72bumpside- You are assuming that the diagram has the steering points already in it. The simple triangle is a straight line drawn through the front lower balljoints, and a line drawn through each lower balljoint to the center of the rearend. The angle that is created at each of the lower balljoints by the intersection of each line is your "perfect" tierod/steering angle for creating ackermann. The problem comes when your knuckle does not have the same balljoint/steering angle that is represented in the triangle diagram, then you need to refer to the second diagram and plot your knuckle dimentions into it in order to figure out proper inner tierod placement.

Nick- I have often times wondered the same thing. I do have my own oppinions about what the designers might have been thinkin' but they are just assumptions. What you do need to remember when looking at factory designed suspension though, is that they were designed for even the worst drivers to be able to make mistakes without major consequences. Auto manufactures design their front suspensions to loose traction before the rear suspension just to keep things under control.

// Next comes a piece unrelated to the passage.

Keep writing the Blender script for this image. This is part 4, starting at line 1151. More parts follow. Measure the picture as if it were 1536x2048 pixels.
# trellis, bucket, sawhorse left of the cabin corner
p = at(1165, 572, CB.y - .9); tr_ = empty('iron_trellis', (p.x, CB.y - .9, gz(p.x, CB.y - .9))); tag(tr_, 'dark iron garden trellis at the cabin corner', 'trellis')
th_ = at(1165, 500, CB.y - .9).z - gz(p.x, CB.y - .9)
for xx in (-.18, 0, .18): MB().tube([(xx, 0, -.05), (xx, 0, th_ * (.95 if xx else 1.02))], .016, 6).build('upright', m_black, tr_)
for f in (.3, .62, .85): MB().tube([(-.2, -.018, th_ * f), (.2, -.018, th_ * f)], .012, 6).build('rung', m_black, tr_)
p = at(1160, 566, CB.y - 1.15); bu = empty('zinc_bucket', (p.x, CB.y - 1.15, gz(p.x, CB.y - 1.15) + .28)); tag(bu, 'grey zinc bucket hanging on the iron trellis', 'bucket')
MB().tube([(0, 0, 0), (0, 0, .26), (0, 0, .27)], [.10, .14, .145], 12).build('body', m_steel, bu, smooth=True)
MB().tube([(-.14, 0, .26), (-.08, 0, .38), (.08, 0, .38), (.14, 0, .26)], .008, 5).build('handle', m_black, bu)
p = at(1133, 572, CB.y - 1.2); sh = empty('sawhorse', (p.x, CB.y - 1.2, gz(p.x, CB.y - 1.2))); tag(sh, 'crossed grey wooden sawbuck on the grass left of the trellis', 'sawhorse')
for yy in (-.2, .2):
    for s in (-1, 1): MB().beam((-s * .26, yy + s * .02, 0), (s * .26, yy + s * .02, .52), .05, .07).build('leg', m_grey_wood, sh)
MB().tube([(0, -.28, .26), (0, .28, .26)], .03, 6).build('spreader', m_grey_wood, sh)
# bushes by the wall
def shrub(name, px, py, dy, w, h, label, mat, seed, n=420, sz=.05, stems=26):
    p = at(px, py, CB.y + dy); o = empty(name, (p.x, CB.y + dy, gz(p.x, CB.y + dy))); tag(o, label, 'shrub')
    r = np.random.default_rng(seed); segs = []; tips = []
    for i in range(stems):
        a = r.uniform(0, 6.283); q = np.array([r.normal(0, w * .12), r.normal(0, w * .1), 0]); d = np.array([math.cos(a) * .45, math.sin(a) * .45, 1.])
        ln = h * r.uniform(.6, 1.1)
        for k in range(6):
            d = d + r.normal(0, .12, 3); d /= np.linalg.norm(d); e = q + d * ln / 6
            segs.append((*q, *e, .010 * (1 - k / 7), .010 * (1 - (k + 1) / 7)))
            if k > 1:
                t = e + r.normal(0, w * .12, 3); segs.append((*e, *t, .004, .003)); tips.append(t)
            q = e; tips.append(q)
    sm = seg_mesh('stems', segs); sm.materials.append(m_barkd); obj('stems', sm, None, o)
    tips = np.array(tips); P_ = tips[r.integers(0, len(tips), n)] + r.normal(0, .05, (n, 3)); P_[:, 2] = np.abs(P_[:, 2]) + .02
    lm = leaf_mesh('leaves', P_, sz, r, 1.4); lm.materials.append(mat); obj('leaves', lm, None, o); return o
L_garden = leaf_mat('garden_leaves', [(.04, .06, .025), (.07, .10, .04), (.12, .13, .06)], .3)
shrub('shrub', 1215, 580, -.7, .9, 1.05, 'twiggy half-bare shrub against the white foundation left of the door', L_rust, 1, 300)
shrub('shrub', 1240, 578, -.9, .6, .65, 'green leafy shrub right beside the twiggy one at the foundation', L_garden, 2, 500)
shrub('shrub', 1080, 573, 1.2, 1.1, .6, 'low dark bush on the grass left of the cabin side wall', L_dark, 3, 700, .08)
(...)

If the front suspension (while cormering) begins to slip, your first reaction would be to let off the gas, that will imediately transfer weight onto the front end regaining traction. But if the rearend were to loose traction in a corner, the vehicle gets a whole lot tougher to control. SO most of my speculations are that GM wants their suspension to work really well when NOT being pushed, but to give up when it IS being pushed.